- The Washington Times - Saturday, December 8, 2001

Back up the Brinks truck Washington Redskins defensive tackle Kenard Lang is getting ready for a megabucks haul.
The unrestricted free agent has proved preseason skeptics wrong with his successful move from end to tackle and has become the team's premier player to be re-signed. The 1997 first-round choice could return next season at end if Bruce Smith retires, or he could remain at tackle. Either way, Lang's re-signing is among Washington's top needs of the coming offseason.
It will certainly be expensive, though. Lang has never reached the Pro Bowl, but playing two positions has increased his value. He once joked of needing a truck to transport his signing bonus. Agent Drew Rosenhaus is known as one of the tougher negotiators, so either the Redskins pay the market rate or Lang will probably test free agency although he wants to return.
The Redskins haven't started negotiations because coach Marty Schottenheimer prefers to wait until season's end to avoid impacting a player's production. However, the Redskins will make a serious effort to sign Lang before free agency begins March 1.
"We'd very much like to have Kenard back," Schottenheimer said.
Disbelievers said Lang (6-foot-4, 281 pounds) wouldn't last a month tangling with massive guards who often outweigh him by 40 pounds. Some thought he would be bounced off the line and leave a gaping hole in the run defense. While Lang appeared worn down the past two games, he remains one of the season's bigger surprises.

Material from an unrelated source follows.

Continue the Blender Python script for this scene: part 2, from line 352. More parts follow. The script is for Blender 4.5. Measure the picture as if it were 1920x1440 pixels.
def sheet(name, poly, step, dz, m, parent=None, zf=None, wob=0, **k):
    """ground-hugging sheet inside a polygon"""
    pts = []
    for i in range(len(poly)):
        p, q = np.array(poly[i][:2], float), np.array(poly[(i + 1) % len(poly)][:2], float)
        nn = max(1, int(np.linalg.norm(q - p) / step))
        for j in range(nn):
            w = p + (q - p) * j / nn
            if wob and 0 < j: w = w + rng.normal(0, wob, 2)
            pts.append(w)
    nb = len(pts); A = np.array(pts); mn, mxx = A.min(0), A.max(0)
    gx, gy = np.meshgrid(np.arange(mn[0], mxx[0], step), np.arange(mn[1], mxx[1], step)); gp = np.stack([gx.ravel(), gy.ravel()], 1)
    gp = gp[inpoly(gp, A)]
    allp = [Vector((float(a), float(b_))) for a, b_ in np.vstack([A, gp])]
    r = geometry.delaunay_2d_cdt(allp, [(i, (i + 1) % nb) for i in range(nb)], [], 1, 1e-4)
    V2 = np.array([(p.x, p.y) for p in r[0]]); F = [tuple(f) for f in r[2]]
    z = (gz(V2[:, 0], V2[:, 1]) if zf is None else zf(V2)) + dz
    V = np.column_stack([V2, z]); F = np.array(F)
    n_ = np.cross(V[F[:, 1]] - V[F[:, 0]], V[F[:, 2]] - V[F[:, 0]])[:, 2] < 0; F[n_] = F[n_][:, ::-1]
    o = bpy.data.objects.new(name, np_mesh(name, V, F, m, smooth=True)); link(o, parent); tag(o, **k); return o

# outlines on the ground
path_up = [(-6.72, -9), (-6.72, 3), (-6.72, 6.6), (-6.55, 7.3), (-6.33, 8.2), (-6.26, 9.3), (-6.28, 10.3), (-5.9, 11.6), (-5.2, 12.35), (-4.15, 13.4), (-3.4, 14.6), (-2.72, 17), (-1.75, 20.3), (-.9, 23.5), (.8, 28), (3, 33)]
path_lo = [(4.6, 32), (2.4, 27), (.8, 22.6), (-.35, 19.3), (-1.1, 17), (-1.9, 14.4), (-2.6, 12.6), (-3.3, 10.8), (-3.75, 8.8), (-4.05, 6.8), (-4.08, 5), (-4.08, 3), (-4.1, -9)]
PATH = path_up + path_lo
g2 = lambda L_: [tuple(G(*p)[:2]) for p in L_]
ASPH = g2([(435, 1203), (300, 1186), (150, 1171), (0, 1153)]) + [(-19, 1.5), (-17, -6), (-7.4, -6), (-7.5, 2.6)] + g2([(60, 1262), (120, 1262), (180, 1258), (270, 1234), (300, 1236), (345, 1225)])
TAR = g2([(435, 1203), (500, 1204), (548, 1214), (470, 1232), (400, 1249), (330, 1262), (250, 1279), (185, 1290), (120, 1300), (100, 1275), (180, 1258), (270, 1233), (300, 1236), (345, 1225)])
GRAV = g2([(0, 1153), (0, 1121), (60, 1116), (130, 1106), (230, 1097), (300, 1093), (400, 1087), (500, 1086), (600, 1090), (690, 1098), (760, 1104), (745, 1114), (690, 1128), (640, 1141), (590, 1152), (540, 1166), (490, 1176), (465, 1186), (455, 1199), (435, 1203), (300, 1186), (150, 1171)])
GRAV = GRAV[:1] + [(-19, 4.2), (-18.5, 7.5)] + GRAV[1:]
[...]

"I'm still here alive and standing," Lang said. "It was a personal challenge. I didn't want to see it get the best of me. My biggest fear is [being a] disappointment to my family and peers. That's been the main drive for me this season."
Lang counters size with speed. He was the team's standout defensive player in the opening weeks, often making plays across the field. Lang's 13 tackles against the New York Giants on Oct. 7, plus one forced fumble and one recovered fumble, were staggering.
"It's easier playing tackle because action happens a lot quicker and I can control guards because they have shorter arms," he said. "You get your head knocked around, but it's enjoyable."
Lang made more than three tackles only once in the last seven games. The Redskins' defense is playing one-third fewer snaps since the 0-5 start to partly account for the decrease, while Lang has also faced more double-teams. Opponents no longer let the guard single block Lang, and the extra attention has allowed defensive tackle Dan Wilkinson to gain more single blockers to make plays. Lang was literally knocked backward once during a Dallas double-team last week.
"It's been the big tackle that hits me from the side," he said. "Last week against [Dallas guard] Larry Allen, I get into him and the 350-pound tackle hits me. I'm 280 going against 340 and 350."
Schottenheimer said Lang "got his share of wins" against Dallas, and wasn't bothered when double-teams cleared Lang so Cowboys running back Emmitt Smith could rush for 105 yards with many straight-ahead runs.
"There's a lot of doubling teams going on," Schottenheimer said. "You're putting 700 pounds on a 280-pound guy."
Well, maybe 280 after "emotional binges" where Lang eats ice cream and other treats to gain 10 pounds. Lang may be the locker room jokester, but the pounding makes his trademark smile forced after some games.
"The adrenaline pumping has the pain going away," he said.
Lang already is looking forward to the Rose Bowl on Jan. 3, when his alma mater, Miami, is expected to defend its No. 1 ranking.
"I'm going to get 80 roses and put one in each of [Miamis] lockers and let them know they deserve to be there," Lang said. "The other team, I'll be like the Addams Family and cut off the roses and give them the stems with the thorns."